-- Begin --
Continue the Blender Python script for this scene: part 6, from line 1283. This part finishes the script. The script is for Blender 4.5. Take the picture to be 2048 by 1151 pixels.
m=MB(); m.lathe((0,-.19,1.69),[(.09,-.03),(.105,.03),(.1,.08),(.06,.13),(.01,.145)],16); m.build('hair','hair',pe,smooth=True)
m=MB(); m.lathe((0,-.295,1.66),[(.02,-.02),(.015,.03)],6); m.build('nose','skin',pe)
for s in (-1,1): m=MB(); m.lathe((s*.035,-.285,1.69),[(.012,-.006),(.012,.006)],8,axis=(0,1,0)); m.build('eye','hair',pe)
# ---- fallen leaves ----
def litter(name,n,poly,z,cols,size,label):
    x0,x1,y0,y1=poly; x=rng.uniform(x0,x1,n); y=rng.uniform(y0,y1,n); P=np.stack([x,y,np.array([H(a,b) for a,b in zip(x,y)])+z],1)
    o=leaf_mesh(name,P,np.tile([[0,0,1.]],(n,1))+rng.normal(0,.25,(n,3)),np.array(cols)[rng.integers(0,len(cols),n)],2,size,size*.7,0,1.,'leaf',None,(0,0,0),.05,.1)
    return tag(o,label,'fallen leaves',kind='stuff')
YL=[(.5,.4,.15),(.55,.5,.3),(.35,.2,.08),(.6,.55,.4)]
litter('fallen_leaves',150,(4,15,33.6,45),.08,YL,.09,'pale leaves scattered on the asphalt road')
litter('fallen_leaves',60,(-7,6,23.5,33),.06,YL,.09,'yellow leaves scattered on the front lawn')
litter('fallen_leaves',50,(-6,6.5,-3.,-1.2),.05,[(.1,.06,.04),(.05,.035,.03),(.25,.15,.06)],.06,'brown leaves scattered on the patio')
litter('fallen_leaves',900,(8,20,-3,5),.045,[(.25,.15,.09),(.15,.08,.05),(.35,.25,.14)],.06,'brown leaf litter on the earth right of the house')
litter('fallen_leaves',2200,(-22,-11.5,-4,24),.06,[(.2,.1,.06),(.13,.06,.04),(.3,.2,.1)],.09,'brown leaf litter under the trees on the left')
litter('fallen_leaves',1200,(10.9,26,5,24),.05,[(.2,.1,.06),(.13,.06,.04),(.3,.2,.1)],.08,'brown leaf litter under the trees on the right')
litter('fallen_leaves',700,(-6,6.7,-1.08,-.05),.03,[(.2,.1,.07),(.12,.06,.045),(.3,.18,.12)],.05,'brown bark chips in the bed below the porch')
-- End --
**JOB:**
Reproduce all of the data exactly as given.

**REPLY TO THE TASK:**
Continue the Blender Python script for this scene: part 6, from line 1283. This part finishes the script. The script is for Blender 4.5. Take the picture to be 2048 by 1151 pixels.
m=MB(); m.lathe((0,-.19,1.69),[(.09,-.03),(.105,.03),(.1,.08),(.06,.13),(.01,.145)],16); m.build('hair','hair',pe,smooth=True)
m=MB(); m.lathe((0,-.295,1.66),[(.02,-.02),(.015,.03)],6); m.build('nose','skin',pe)
for s in (-1,1): m=MB(); m.lathe((s*.035,-.285,1.69),[(.012,-.006),(.012,.006)],8,axis=(0,1,0)); m.build('eye','hair',pe)
# ---- fallen leaves ----
def litter(name,n,poly,z,cols,size,label):
    x0,x1,y0,y1=poly; x=rng.uniform(x0,x1,n); y=rng.uniform(y0,y1,n); P=np.stack([x,y,np.array([H(a,b) for a,b in zip(x,y)])+z],1)
    o=leaf_mesh(name,P,np.tile([[0,0,1.]],(n,1))+rng.normal(0,.25,(n,3)),np.array(cols)[rng.integers(0,len(cols),n)],2,size,size*.7,0,1.,'leaf',None,(0,0,0),.05,.1)
    return tag(o,label,'fallen leaves',kind='stuff')
YL=[(.5,.4,.15),(.55,.5,.3),(.35,.2,.08),(.6,.55,.4)]
litter('fallen_leaves',150,(4,15,33.6,45),.08,YL,.09,'pale leaves scattered on the asphalt road')
litter('fallen_leaves',60,(-7,6,23.5,33),.06,YL,.09,'yellow leaves scattered on the front lawn')
litter('fallen_leaves',50,(-6,6.5,-3.,-1.2),.05,[(.1,.06,.04),(.05,.035,.03),(.25,.15,.06)],.06,'brown leaves scattered on the patio')
litter('fallen_leaves',900,(8,20,-3,5),.045,[(.25,.15,.09),(.15,.08,.05),(.35,.25,.14)],.06,'brown leaf litter on the earth right of the house')
litter('fallen_leaves',2200,(-22,-11.5,-4,24),.06,[(.2,.1,.06),(.13,.06,.04),(.3,.2,.1)],.09,'brown leaf litter under the trees on the left')
litter('fallen_leaves',1200,(10.9,26,5,24),.05,[(.2,.1,.06),(.13,.06,.04),(.3,.2,.1)],.08,'brown leaf litter under the trees on the right')
litter('fallen_leaves',700,(-6,6.7,-1.08,-.05),.03,[(.2,.1,.07),(.12,.06,.045),(.3,.18,.12)],.05,'brown bark chips in the bed below the porch')